A little bit of arrogance here from Deutsch, but we can let it slide.
Absolutely true, and the first camp still persists to this day, and is still extremely confused/ignorant about universality. It's a view that is espoused even in 'popular science' books.
I don't follow. You can write a program to generate random hypotheses, and you can write a program to figure out the implications of those hypotheses and whether they fit in with current experimental data, and if they do, to come up with tests of those ideas for future experiments. Now, just generating hypotheses completely randomly may not be a very efficient way, but it would work. That's very different from saying "It's impossible". It's just a question of figuring out how to make it efficient. So what's the problem here?
But the Turing test is very different from coming up with an explanation of dark matter. The Turing test is a very specific test of use of language and common sense, which is only defined in relation to human beings (and thus needs human beings to test) whereas an explanation of dark matter does not need human beings to test. Thus making this particular argument moot.

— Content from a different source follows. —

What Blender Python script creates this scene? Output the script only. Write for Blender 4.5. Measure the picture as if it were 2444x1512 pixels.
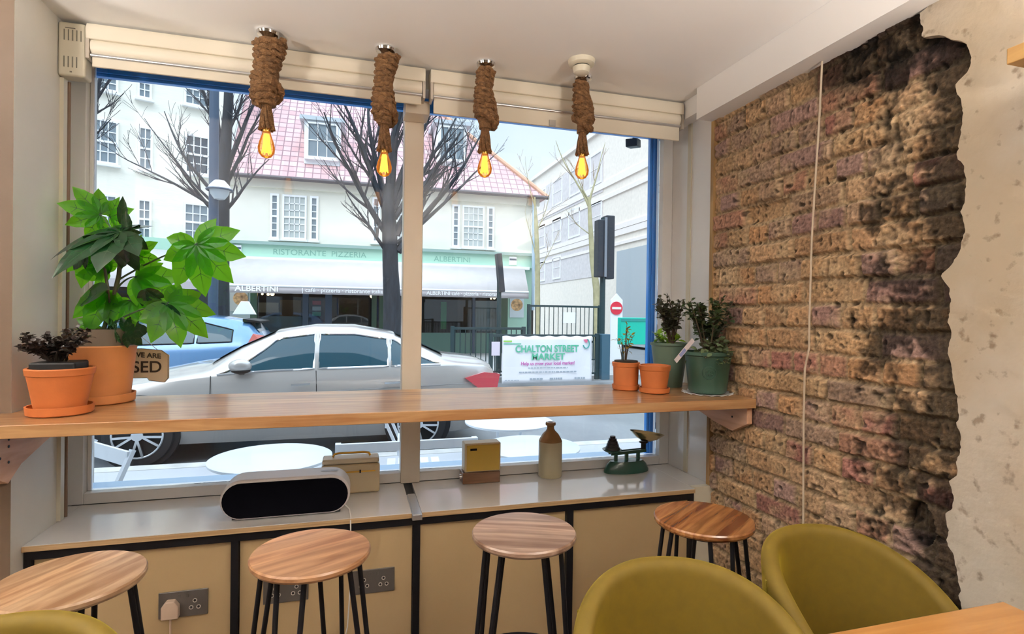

What else could it possibly be? Information is either encoded into a brain, or predicted based on past experiences. There is no other way to gain information. Deutsch gives the example of dates starting with 19- or 20-. Surely, such information is not encoded into our brains from birth. It must be learned from past experiences. But knowledge of dates isn't the only knowledge we have! We have teachers and parents telling us about these things so that we can learn how they work. This all falls under the umbrella of 'past experiences'. And, indeed, a machine who's only inputs were dates would have a tough time making meaningful inferences about them, no matter how intelligent or creative it was.
I cannot make head or tail of this.
Anyway, I stopped reading after this point because it was disappointing. I expected an interesting and insightful argument, one to make me actually question my fundamental assumptions, but that's not the case here.
My estimate is 80% prediction, with the rest evaluation and tree pruning.